Andrea Zaghi
E’ un caso (ma significativo) che il via libera al Piano nazionale di adattamento ai cambiamenti climatici sia arrivato in un periodo in cui proprio il clima abbia ripreso a dare qualche problema all’agricoltura. A fare i conti con le bizze meteorologiche (temperature troppo alte e disponibilità idriche a macchia di leopardo), è un comparto che vale sempre di più dal punto di vista economico, ma che ha sempre maggiori difficoltà proprio da quello produttivo. Anche per questo l’approvazione del Piano nazionale (Pnacc) è un passo importante, che rischia però di essere vano.
Di “un passo importante per la pianificazione e l’attuazione di azioni di adattamento ai cambiamenti climatici nel nostro paese”, ha proprio parlato il ministro dell’ambiente e della sicurezza energetica Gilberto Pichetto Fratin firmando il decreto che finalmente dà via libera al provvedimento. Ed è proprio il caso di dire “finalmente” perché il Pnacc, come lo stesso ministero spiega, rappresenta lo strumento di attuazione della “strategia nazionale di adattamento ai cambiamenti climatici” che risale al 2015. Adesso, le istituzioni saranno chiamate a sviluppare sulla propria scala di governo i contenuti del piano, tenendo conto delle specificità dei diversi contesti. Ad essere previste sono ben 361 azioni (nazionali o regionali e suddivise per comparto) che avranno il compito di incidere positivamente sugli effetti provocati dal clima che cambia nei diversi ambiti di attività: dall’energia all’inquinamento, dal dissesto idrogeologico ai trasporti, senza ovviamente trascurare l’agricoltura. Si tratta però di misure ancora tutte da mettere a punto, 250 delle quali indicate come soft (che non richiedono interventi diretti ma di fatto un cambio di abitudini e cultura), altre come green (che necessitano di interventi basati sulla natura) e altre ancora indicate come grey (quelle cioè che hanno bisogno di azioni e investimenti concreti). Ancora da delineare concretamente, come si è detto, cosa dovrà essere fatto partendo comunque dalle previsioni degli effetti (sostanzialmente negativi se non si farà nulla) del cambiamento climatico. In particolare, per l’agricoltura il Piano spiega come “nonostante in alcune aree e per alcune colture si possano avere anche ripercussioni potenzialmente positive, il settore agricolo e, conseguentemente, quello agro-alimentare saranno soggetti ad un generale calo delle capacità produttive, accompagnato da una probabile diminuzione delle caratteristiche qualitative dei prodotti”. Previsioni fosche nei confronti delle quali vengono per ora abbozzate future azioni per migliore l’efficienza delle diverse coltivazioni ma anche per la loro protezione. Grande attenzione anche per la migliore gestione delle risorse idriche per quanto riguarda le irrigazioni, la riduzione delle perdite d’acqua, l’equilibro tra usi diversi delle risorse idriche.
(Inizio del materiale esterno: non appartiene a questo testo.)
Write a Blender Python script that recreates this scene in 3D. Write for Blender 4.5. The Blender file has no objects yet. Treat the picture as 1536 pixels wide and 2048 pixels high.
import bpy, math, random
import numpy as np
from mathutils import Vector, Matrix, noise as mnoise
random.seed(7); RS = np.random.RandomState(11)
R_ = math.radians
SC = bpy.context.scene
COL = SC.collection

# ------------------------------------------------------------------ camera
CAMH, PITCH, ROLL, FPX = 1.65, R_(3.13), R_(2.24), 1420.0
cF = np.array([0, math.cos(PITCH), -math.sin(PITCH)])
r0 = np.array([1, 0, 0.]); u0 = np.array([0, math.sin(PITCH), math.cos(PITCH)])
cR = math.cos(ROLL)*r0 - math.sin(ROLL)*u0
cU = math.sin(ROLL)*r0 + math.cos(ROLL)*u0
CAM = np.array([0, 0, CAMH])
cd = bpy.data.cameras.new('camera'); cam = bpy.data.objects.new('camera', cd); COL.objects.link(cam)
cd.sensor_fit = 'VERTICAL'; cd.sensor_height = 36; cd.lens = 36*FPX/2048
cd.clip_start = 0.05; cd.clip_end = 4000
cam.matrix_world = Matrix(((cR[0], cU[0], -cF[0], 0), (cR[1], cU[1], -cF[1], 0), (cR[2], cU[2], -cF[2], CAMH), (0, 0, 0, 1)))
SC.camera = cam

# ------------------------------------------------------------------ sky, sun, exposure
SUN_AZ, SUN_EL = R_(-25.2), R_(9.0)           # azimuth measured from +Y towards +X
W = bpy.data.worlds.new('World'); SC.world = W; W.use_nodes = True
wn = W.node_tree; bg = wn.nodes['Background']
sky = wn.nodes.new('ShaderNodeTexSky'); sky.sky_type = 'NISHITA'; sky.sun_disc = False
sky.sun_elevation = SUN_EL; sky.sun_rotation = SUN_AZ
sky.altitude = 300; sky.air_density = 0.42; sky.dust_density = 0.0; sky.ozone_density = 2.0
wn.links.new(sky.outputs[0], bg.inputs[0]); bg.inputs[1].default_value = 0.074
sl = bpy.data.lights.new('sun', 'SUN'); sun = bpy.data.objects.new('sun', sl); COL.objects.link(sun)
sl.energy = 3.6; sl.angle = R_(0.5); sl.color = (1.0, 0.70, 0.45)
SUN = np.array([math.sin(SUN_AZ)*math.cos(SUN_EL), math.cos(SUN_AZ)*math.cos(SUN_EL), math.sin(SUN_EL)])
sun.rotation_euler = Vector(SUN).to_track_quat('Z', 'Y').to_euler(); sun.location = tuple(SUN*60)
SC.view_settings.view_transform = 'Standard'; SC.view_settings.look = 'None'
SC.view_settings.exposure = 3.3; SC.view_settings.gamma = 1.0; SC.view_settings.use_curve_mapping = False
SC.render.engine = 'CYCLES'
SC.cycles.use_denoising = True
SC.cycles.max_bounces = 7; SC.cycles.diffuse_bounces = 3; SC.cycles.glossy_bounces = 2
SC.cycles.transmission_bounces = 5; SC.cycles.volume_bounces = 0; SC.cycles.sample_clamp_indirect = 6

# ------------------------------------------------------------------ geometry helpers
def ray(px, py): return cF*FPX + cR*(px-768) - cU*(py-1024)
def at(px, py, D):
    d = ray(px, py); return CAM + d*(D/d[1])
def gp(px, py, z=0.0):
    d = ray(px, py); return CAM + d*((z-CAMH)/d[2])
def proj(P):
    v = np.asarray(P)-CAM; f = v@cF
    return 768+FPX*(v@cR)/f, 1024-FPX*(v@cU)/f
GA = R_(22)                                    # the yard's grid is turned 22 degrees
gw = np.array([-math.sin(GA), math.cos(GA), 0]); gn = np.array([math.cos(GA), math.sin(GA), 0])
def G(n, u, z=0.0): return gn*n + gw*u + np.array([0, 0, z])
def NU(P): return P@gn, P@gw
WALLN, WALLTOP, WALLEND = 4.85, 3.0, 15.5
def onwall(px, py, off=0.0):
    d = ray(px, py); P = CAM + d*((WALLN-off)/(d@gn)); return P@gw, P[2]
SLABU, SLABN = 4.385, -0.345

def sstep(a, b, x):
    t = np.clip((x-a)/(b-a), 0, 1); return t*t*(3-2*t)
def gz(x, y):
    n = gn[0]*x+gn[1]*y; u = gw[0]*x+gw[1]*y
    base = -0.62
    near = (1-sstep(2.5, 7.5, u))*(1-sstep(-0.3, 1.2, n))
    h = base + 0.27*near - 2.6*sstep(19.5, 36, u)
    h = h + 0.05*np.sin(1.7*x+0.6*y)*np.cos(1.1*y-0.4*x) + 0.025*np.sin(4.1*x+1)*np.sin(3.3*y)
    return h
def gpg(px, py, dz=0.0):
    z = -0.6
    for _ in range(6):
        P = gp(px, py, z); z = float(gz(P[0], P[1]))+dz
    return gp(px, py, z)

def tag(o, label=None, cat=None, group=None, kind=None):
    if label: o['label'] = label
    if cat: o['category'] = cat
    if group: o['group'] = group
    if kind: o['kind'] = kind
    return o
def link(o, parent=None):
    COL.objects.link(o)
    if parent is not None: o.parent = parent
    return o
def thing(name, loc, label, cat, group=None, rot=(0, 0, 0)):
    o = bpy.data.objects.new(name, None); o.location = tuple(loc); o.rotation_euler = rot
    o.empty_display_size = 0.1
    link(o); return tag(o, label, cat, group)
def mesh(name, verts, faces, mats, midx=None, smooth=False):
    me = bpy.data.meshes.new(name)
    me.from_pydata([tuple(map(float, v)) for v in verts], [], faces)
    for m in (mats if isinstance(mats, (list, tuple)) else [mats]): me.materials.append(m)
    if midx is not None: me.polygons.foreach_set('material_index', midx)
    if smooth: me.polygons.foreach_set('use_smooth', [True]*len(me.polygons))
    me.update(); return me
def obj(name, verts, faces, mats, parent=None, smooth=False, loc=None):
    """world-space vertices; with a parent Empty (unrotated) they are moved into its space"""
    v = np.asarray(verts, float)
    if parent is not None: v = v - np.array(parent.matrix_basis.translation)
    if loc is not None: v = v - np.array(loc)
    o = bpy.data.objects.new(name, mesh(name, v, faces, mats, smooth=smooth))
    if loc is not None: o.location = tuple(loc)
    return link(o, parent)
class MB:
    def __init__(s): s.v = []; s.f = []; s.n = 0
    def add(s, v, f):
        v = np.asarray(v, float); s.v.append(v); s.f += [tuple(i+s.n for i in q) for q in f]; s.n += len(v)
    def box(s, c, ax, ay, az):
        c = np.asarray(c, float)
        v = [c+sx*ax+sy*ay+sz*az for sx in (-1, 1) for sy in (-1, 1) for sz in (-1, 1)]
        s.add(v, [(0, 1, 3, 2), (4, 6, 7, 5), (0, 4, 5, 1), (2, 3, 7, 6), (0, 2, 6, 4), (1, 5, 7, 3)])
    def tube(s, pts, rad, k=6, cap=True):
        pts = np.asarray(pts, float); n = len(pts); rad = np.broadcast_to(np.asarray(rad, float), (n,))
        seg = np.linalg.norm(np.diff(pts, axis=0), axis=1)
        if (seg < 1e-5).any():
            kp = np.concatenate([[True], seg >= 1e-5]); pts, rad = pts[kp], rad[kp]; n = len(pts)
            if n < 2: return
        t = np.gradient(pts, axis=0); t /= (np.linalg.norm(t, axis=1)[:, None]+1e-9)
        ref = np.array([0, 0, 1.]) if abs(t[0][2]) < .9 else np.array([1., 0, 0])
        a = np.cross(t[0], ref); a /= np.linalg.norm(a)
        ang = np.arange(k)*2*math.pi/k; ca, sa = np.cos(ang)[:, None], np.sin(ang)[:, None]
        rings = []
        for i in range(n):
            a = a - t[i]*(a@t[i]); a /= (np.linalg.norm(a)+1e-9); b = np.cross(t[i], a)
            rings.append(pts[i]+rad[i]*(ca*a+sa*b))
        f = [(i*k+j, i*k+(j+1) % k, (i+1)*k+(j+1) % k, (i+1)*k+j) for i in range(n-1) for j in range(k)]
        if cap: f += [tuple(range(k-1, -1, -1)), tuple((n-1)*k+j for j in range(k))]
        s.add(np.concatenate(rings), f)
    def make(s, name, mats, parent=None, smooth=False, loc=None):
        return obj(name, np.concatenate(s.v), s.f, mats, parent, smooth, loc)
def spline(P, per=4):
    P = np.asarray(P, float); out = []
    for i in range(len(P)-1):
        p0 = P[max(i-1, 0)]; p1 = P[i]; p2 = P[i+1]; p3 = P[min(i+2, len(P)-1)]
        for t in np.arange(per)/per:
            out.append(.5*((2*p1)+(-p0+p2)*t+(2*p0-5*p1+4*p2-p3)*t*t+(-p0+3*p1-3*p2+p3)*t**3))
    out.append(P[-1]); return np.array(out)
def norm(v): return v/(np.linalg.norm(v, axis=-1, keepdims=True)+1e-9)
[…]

Tutto, però, con un limite importante: il Pnacc è totalmente senza fondi. Per questo, accanto agli applausi per essere finalmente arrivati ad un decreto, sono le molte perplessità. Così, ad esempio, Legambiente ha subito commentato: “Ricordiamo al governo che per attuare il Pnacc sarà fondamentale stanziare le risorse economiche necessarie ad oggi ancora assenti, non previste neanche nell’ultima legge di bilancio, altrimenti il rischio è che il piano nazionale di adattamento ai cambiamenti climatici resti solo sulla carta”. Mentre l’Asvis (l’Alleanza italiana per lo sviluppo sostenibile), ha aggiunto: “Va ricordato che il Pnacc non beneficia di specifiche risorse finanziarie: per questo, bisogna urgentemente valutare se e come gli investimenti previsti dal Pnrr o quelli finanziati da altri strumenti, come i fondi europei e nazionali per la coesione, possano contribuire alla realizzazione del Piano”. Un’operazione che, tra l’altro, andrebbe condotta entro il prossimo marzo per arrivare in tempo con il calendario della Finanziaria 2025.
Grandi speranze, dunque, che non devono essere deluse. Intanto, Coldiretti, nelle stesse ore della firma del decreto ha sottolineato: “Il moltiplicarsi di eventi estremi lungo la penisola hanno provocato nel corso del 2023 oltre 6 miliardi di danni all’agricoltura nazionale tra coltivazioni e infrastrutture con grandinate, trombe d’aria, bombe d’acqua, ondate di calore e tempeste di vento. Il risultato è il crollo dei raccolti nazionali che mette a rischio gli alimenti base della dieta mediterranea”. Senza dire di quanto sta accadendo in questi giorni: il caldo anomalo dell’inverno ha già fatto sorgere sintomi di stress idrico.